The Homespun Museum is not actually about homespun fabric. It is built around the artifacts left from Biltmore Industries, which closed in 1981. Biltmore Industries was established in 1905, and for a while was a school of handicraft. The products were sold to the increasing numbers of tourists who visited Asheville. By the 1920s Biltmore Industries had moved from Biltmore Village to the grounds of the famous Grove Park Inn. The focus was on making woolen textiles, though woodcrafters were still employed to build looms and furniture and such for the enterprise.
The woolen fabric production was called Biltmore Homespun, even though the yarn was not handspun at all. The business was much too large to produce cloth from yarn spun on old fashioned spinning wheels, though Biltmore Industries did give the impression through store displays that spinning wheels were employed.
The yarn was, however, woven by hand on people-powered looms. The looms were based on ones brought back from an information-gathering trip to Sweden. Many of the looms still exist, and one is set up in the museum.
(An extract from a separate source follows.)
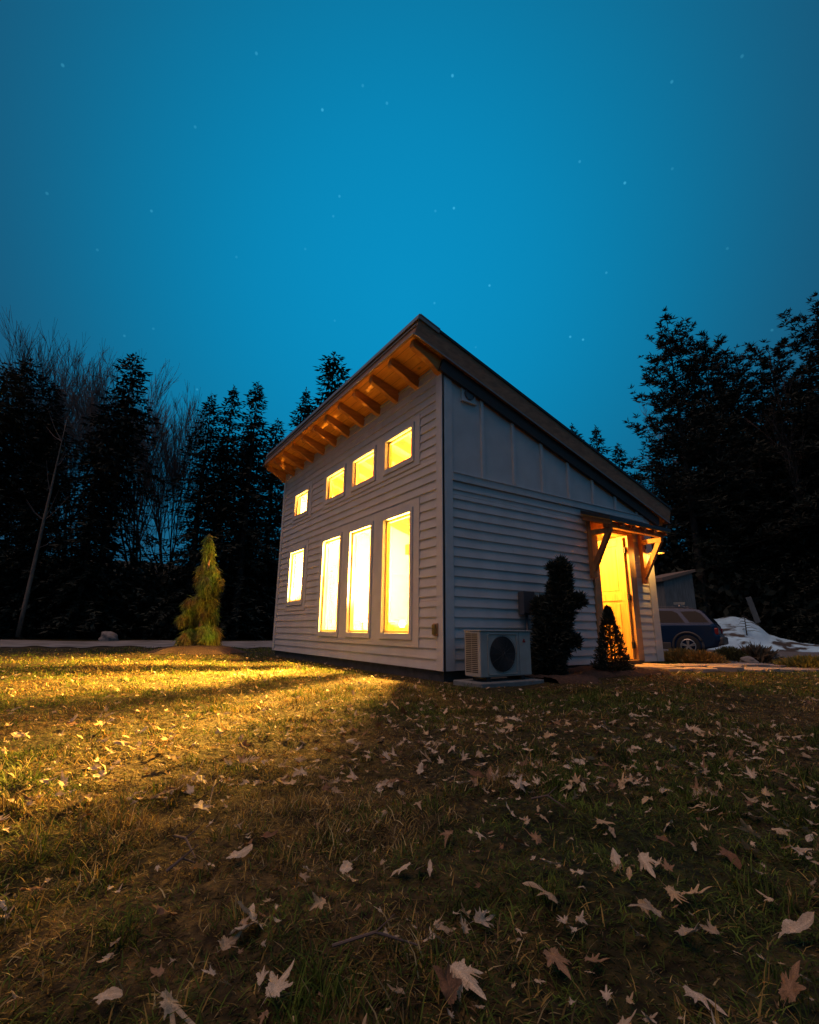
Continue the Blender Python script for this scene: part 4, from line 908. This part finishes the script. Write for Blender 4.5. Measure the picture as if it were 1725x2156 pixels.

The looms were very large, as you can see, and a special long and narrow loom building was built to accomodate what was eventually forty looms. At peak production, Biltmore Homespun produced 950 yards of cloth a day. It was marketed in magazine ads across the country, and in the museum you can see letters by celebrities like Eleanor Roosevelt praising their purchases.
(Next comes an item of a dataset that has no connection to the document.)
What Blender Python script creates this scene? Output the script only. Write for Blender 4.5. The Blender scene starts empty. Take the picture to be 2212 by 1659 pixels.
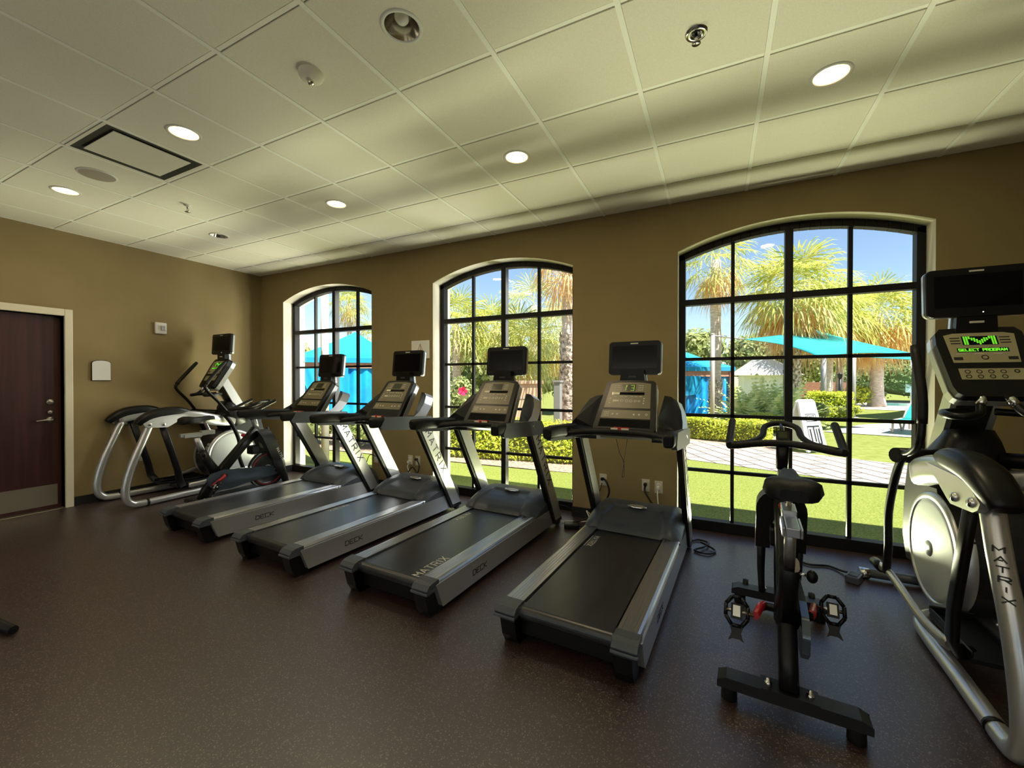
import bpy, bmesh, math, random
from mathutils import Vector, Matrix
R = math.radians
C = bpy.context.scene.collection
SC = bpy.context.scene

# ------------------------------------------------------------------ camera
cam_data = bpy.data.cameras.new('camera')
cam_data.sensor_width = 36.0
cam_data.lens = 36.0 * 898.19 / 2212.0
cam_data.clip_start = 0.05
cam_data.clip_end = 400
camera = bpy.data.objects.new('camera', cam_data)
camera.location = (0, 0, 1.38)
camera.rotation_euler = (R(90 - 0.408), 0, R(26.242))
C.objects.link(camera)
SC.camera = camera
SC.view_settings.view_transform = 'Standard'
SC.view_settings.look = 'None'
SC.view_settings.gamma = 1.0
SC.view_settings.use_curve_mapping = False
SC.view_settings.exposure = 0.7

# ------------------------------------------------------------------ sky, sun
world = bpy.data.worlds.new('sky')
SC.world = world
world.use_nodes = True
wn = world.node_tree
wn.nodes.clear()
wo = wn.nodes.new('ShaderNodeOutputWorld')
bg = wn.nodes.new('ShaderNodeBackground')
sky = wn.nodes.new('ShaderNodeTexSky')
sky.sky_type = 'NISHITA'
sky.sun_disc = False
sky.sun_elevation = R(52)
sky.sun_rotation = R(105)
sky.air_density = 1.0
sky.dust_density = 0.25
sky.ozone_density = 1.5
bg.inputs['Strength'].default_value = 0.128
wn.links.new(sky.outputs[0], bg.inputs[0])
wn.links.new(bg.outputs[0], wo.inputs[0])
sun_d = bpy.data.lights.new('sun', 'SUN')
sun_d.energy = 8.6
sun_d.angle = R(0.6)
sun_d.color = (1.0, 0.94, 0.84)
sun = bpy.data.objects.new('sun', sun_d)
to_sun = Vector((0.92 * math.cos(R(60)), -0.38 * math.cos(R(60)), math.sin(R(60))))
sun.rotation_euler = to_sun.to_track_quat('Z', 'Y').to_euler()
sun.location = (20, -6, 30)
C.objects.link(sun)

def area_light(name, loc, direction, sx, sy, power, color, spread=180):
    d = bpy.data.lights.new(name, 'AREA')
    d.shape = 'RECTANGLE'
    d.size, d.size_y = sx, sy
    d.energy = power
    d.color = color
    d.spread = R(spread)
    o = bpy.data.objects.new(name, d)
    o.location = loc
    o.rotation_euler = (-Vector(direction)).to_track_quat('Z', 'Y').to_euler()
    C.objects.link(o)
    return o
# added fill lamps at the rear windows, tipped up to brighten the ceiling
BACK_Y = -4.6
for bx in (-4.95, -2.2, 0.55):
    area_light('window_daylight', (bx, BACK_Y + 0.1, 1.3), (0, 0.40, 0.92), 1.7, 2.4, 36, (1.0, 0.95, 0.88), 110)

# added uplights hidden behind the sills, standing in for light off the lawn
for fx, pw in ((-4.95, 40), (-2.2, 44), (0.6, 56)):
    area_light('window_daylight', (fx, 4.60, -0.035), (0, -0.84, 0.54), 1.7, 0.14, pw, (1.0, 1.0, 0.64), 125)

# added side fill outside the left and middle windows, brightening the left wall
area_light('window_daylight', (-4.7, 4.66, 1.75), (-0.85, -0.53, -0.06), 0.5, 1.9, 30, (1.0, 0.97, 0.88), 170)
area_light('window_daylight', (-1.9, 4.70, 1.55), (-0.99, -0.12, 0), 0.3, 2.2, 24, (1.0, 0.99, 0.92), 180)

# ------------------------------------------------------------------ materials
def lin(c):
    return tuple(((v / 255) / 12.92 if v / 255 <= 0.04045 else ((v / 255 + 0.055) / 1.055) ** 2.4) for v in c) + (1.0,)
def mat(name, col, rough=0.5, metal=0.0, spec=0.5, emit=None, estr=0.0, coat=0.0):
    m = bpy.data.materials.new(name)
    m.use_nodes = True
    b = m.node_tree.nodes['Principled BSDF']
    b.inputs['Base Color'].default_value = (*col[:3], 1.0)
    b.inputs['Roughness'].default_value = rough
    b.inputs['Metallic'].default_value = metal
    b.inputs['Specular IOR Level'].default_value = spec
    if coat: b.inputs['Coat Weight'].default_value = coat
    if emit:
        b.inputs['Emission Color'].default_value = (*emit[:3], 1.0)
        b.inputs['Emission Strength'].default_value = estr
    return m
def noisy(m, scale, c1, c2, lo=0.4, hi=0.6, detail=4, coord='Object', bump=0.0, bscale=None, dist=0.01, stretch=None):
    nt = m.node_tree; n = nt.nodes; l = nt.links
    b = n['Principled BSDF']
    tc = n.new('ShaderNodeTexCoord'); src = tc.outputs[coord]
    if stretch:
        mp = n.new('ShaderNodeMapping'); mp.inputs['Scale'].default_value = stretch
        l.new(src, mp.inputs[0]); src = mp.outputs[0]
    t = n.new('ShaderNodeTexNoise'); t.inputs['Scale'].default_value = scale; t.inputs['Detail'].default_value = detail
    r = n.new('ShaderNodeValToRGB')
    r.color_ramp.elements[0].position = lo; r.color_ramp.elements[1].position = hi
    r.color_ramp.elements[0].color = (*c1[:3], 1); r.color_ramp.elements[1].color = (*c2[:3], 1)
    l.new(src, t.inputs['Vector']); l.new(t.outputs['Fac'], r.inputs[0]); l.new(r.outputs[0], b.inputs['Base Color'])
    if bump:
        t2 = n.new('ShaderNodeTexNoise'); t2.inputs['Scale'].default_value = bscale or scale; t2.inputs['Detail'].default_value = 3
        bp = n.new('ShaderNodeBump'); bp.inputs['Strength'].default_value = bump; bp.inputs['Distance'].default_value = dist
        l.new(src, t2.inputs['Vector']); l.new(t2.outputs['Fac'], bp.inputs['Height']); l.new(bp.outputs[0], b.inputs['Normal'])
    return m
M = {}
M['silver'] = mat('silver_paint', (0.60, 0.60, 0.60), 0.28, 0.72)
M['alu'] = noisy(mat('brushed_aluminium', (0.4, 0.4, 0.42), 0.3, 0.9), 60, (0.46, 0.46, 0.48), (0.54, 0.54, 0.56), stretch=(14, 0.12, 14))
M['chrome'] = mat('chrome', (0.75, 0.75, 0.75), 0.12, 1.0)
M['grey'] = mat('grey_plastic', (0.068, 0.078, 0.096), 0.38)
M['dark'] = mat('charcoal_plastic', (0.013, 0.013, 0.015), 0.42, 0, 0.4)
M['black'] = mat('black_plastic', (0.004, 0.004, 0.005), 0.34, 0, 0.32)
M['rubber'] = noisy(mat('black_rubber', (0.01, 0.01, 0.01), 0.5, 0, 0.3), 300, (0.005, 0.005, 0.005), (0.010, 0.010, 0.010), bump=0.1)
M['belt'] = noisy(mat('belt_rubber', (0.014, 0.014, 0.016), 0.33, 0, 0.8), 5, (0.009, 0.011, 0.016), (0.020, 0.022, 0.030), 0.35, 0.7, stretch=(3, 0.6, 1), bump=0.06, bscale=400, dist=0.002)
M['screen'] = mat('screen_glass', (0.002, 0.002, 0.004), 0.05, 0, 0.18)
M['panel'] = mat('console_overlay', (0.17, 0.145, 0.085), 0.35)
M['panelbright'] = mat('olive_overlay', (0.36, 0.33, 0.19), 0.35)
M['mark'] = mat('white_print', (0.62, 0.6, 0.52), 0.5)
M['ink'] = mat('black_lettering', (0.012, 0.012, 0.012), 0.5)
M['deckink'] = mat('grey_lettering', (0.045, 0.045, 0.05), 0.6)
M['lcd'] = mat('display_window', (0.03, 0.035, 0.012), 0.2)
M['led'] = mat('green_led', (0.05, 0.4, 0.02), 0.4, emit=(0.22, 1.0, 0.03), estr=0.5)
M['leddim'] = mat('dim_green_led', (0.2, 0.3, 0.05), 0.4, emit=(0.3, 0.5, 0.05), estr=0.35)
M['lit'] = mat('status_light', (0.8, 0.8, 0.8), 0.4, emit=(1, 1, 1), estr=1.2)
M['red'] = mat('red_paint', (0.42, 0.012, 0.02), 0.3)
M['blue_glossy'] = mat('blue_grey_gloss', (0.09, 0.12, 0.16), 0.12, 0.4)
M['disc'] = mat('pale_disc', (0.60, 0.63, 0.62), 0.45, 0.2)
M['tile'] = noisy(mat('ceiling_tile', (0.8, 0.76, 0.64), 0.9, 0, 0.2), 260, (0.82, 0.78, 0.665), (0.88, 0.84, 0.73), bump=0.12, bscale=300, dist=0.002)
M['tbar'] = mat('ceiling_bar', (0.95, 0.94, 0.86), 0.6)
M['gap'] = mat('ceiling_gap', (0.05, 0.05, 0.04), 0.9)
M['wall'] = noisy(mat('tan_wall_paint', (0.3, 0.22, 0.13), 0.85, 0, 0.25), 3, (0.272, 0.205, 0.098), (0.288, 0.217, 0.105), bump=0.08, bscale=220, dist=0.002)
M['wallwhite'] = mat('reveal_paint', (0.74, 0.69, 0.55), 0.7)
M['base'] = mat('black_baseboard', (0.012, 0.011, 0.011), 0.5)
M['bronze'] = mat('dark_bronze_frame', (0.008, 0.007, 0.007), 0.5, 0.05, 0.25)
M['doorwood'] = noisy(mat('mahogany_door', (0.05, 0.012, 0.012), 0.42), 3, (0.035, 0.008, 0.009), (0.055, 0.013, 0.013), stretch=(8, 8, 0.4))
M['cream'] = mat('cream_door_frame', (0.72, 0.66, 0.5), 0.45)
M['steel'] = noisy(mat('stainless_steel', (0.45, 0.42, 0.36), 0.35, 0.9), 200, (0.4, 0.37, 0.31), (0.5, 0.47, 0.4), stretch=(1, 1, 12))
M['white'] = mat('white_plastic', (0.78, 0.77, 0.73), 0.4)
M['ivory'] = mat('ivory_plate', (0.6, 0.54, 0.42), 0.45)
M['lamp'] = mat('lamp_glow', (1, 0.9, 0.7), 0.5, emit=(1.0, 0.80, 0.46), estr=9.0)
M['reflector'] = mat('lamp_reflector', (0.7, 0.66, 0.55), 0.16, 0.95)
M['litreflector'] = mat('lit_lamp_reflector', (0.9, 0.8, 0.6), 0.35, 0.6, emit=(1.0, 0.72, 0.36), estr=1.1)
M['cordwhite'] = mat('white_cord', (0.7, 0.66, 0.6), 0.5)

def floor_material():
    m = mat('rubber_floor', (0.02, 0.012, 0.01), 0.40, 0, 0.5)
    nt = m.node_tree; n = nt.nodes; l = nt.links; b = n['Principled BSDF']; b.inputs['IOR'].default_value = 2.2; b.inputs['Specular Tint'].default_value = (0.84, 0.9, 1.0, 1)
    tc = n.new('ShaderNodeTexCoord')
    v = n.new('ShaderNodeTexVoronoi'); v.inputs['Scale'].default_value = 260
    r = n.new('ShaderNodeValToRGB')
    e = r.color_ramp.elements
    e[0].position = 0.0; e[0].color = (0.024, 0.0075, 0.005, 1)
    e[1].position = 0.72; e[1].color = (0.038, 0.013, 0.009, 1)
    e2 = e.new(0.90); e2.color = (0.05, 0.025, 0.018, 1)
    e3 = e.new(0.955); e3.color = (0.19, 0.155, 0.13, 1)
    sep = n.new('ShaderNodeSeparateColor')
    l.new(tc.outputs['Object'], v.inputs['Vector']); l.new(v.outputs['Color'], sep.inputs[0])
    l.new(sep.outputs[0], r.inputs[0]); l.new(r.outputs[0], b.inputs['Base Color'])
    bp = n.new('ShaderNodeBump'); bp.inputs['Strength'].default_value = 0.10; bp.inputs['Distance'].default_value = 0.003
    t = n.new('ShaderNodeTexNoise'); t.inputs['Scale'].default_value = 150; t.inputs['Detail'].default_value = 4
    l.new(tc.outputs['Object'], t.inputs['Vector']); l.new(t.outputs['Fac'], bp.inputs['Height']); l.new(bp.outputs[0], b.inputs['Normal'])
    return m
M['floor'] = floor_material()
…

It’s interesting that so much from Biltmore Industries still exists, When the business closed in 1981, much of the inventory of wool was given to former employees and local crafters, but the machinery, furnishings, displays, and ephemera was just left in the old buildings.
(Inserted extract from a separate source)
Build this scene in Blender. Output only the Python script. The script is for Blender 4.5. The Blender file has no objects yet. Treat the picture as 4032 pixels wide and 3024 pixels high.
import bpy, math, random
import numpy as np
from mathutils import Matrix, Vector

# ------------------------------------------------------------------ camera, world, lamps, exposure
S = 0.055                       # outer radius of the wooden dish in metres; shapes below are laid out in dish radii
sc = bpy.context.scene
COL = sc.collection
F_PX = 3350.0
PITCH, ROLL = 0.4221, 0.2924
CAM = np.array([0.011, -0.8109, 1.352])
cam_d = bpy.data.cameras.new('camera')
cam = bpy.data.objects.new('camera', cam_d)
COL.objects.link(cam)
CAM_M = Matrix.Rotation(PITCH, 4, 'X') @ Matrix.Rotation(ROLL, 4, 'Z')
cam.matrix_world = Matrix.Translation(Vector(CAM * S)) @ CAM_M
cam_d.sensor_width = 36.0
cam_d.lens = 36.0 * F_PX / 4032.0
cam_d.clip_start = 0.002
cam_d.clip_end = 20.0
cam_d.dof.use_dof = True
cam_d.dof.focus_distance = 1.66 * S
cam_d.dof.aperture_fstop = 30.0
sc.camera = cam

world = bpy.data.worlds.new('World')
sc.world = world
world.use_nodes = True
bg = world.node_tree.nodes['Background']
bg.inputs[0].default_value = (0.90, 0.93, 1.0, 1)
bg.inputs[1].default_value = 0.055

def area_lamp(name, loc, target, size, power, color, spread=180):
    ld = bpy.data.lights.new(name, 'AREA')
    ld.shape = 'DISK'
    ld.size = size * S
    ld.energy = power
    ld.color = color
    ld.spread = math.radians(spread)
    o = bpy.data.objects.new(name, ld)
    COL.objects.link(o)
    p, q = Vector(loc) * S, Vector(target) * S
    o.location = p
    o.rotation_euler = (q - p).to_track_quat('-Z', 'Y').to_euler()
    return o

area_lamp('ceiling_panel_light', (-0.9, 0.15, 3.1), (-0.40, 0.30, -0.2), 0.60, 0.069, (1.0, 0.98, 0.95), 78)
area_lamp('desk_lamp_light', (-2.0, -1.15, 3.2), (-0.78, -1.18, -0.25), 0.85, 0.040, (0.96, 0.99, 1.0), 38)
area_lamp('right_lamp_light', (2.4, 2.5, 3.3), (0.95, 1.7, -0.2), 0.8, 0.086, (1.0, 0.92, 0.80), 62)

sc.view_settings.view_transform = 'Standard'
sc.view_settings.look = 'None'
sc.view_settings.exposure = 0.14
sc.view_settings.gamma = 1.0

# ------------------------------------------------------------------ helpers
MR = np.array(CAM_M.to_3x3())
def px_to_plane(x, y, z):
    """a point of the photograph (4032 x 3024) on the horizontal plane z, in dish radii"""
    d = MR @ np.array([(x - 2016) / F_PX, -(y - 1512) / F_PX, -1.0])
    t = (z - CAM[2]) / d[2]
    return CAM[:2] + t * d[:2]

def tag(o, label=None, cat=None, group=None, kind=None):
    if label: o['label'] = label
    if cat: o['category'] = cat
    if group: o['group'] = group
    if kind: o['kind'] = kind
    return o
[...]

The table above is a cutting table used to cut the yardage. There was a shop in one of the buildings where visitors could shop for the fabric and other items.
There were quite a few of these samples on display, along with many larger samples, and garments made up from the cloth. The man in the photo is Harry Blomberg, who bought the business in the 1950s. His family still owns the property.
I’m telling you, my fingers were itching to feel these samples.
This visit was made even better because the owners have opened up the old dye shed, which has much of the machinery set up with notes about how each was used. Until seeing all these machines and reading about how each was used, I had no idea this was such a huge operation. These barrels are the dye vats where wool that had been cleaned was dyed.
After the dyed wool was dried and mixed, it was sent through a huge carding machine. It in no way resembles the hand cards (they look like brushes on a paddle) used by families who spun their own fiber.
Carded wool, ready for the spinner.
The fiber was then ready to spin into yarn. Above is the spinning machine, a mule spinner. The machine has moveable parts (see the little wheels) that pull out the wool, seen on the left, twisting it and winding the finished yarn on the right. For some reason they used red wool on the bobbins to show the finished product, but the unspun wool is white!
1068 bobbins were needed to set up the loom for weaving. The bobbins on these racks were ready for the warp roller.
After the yarns were organized on the roller, the roller was placed on the loom where each yarn was attached by hand.
This vintage photo shows the looms in the weaving shed. Today the shed contains Harry Blomberg’s antique car collection.
The woven wool was then washed in the machines above using Ivory Soap and pure mountain spring water. The moisture was extracted, and the cloth dried out-of-doors. It was then shaved to smooth it, and was carefully inspected for flaws. A group of women workers repaired any flaws with needle and yarn.
I’m still amazed by all the stuff that remains at Biltmore Industries. Bags and bags of wooden spools…
machines that still contain bits of fleece…
and fabric still on the machines. It’s like a moment in time, frozen.
The tour through the dye house is open April through November, and the museum is open April through December.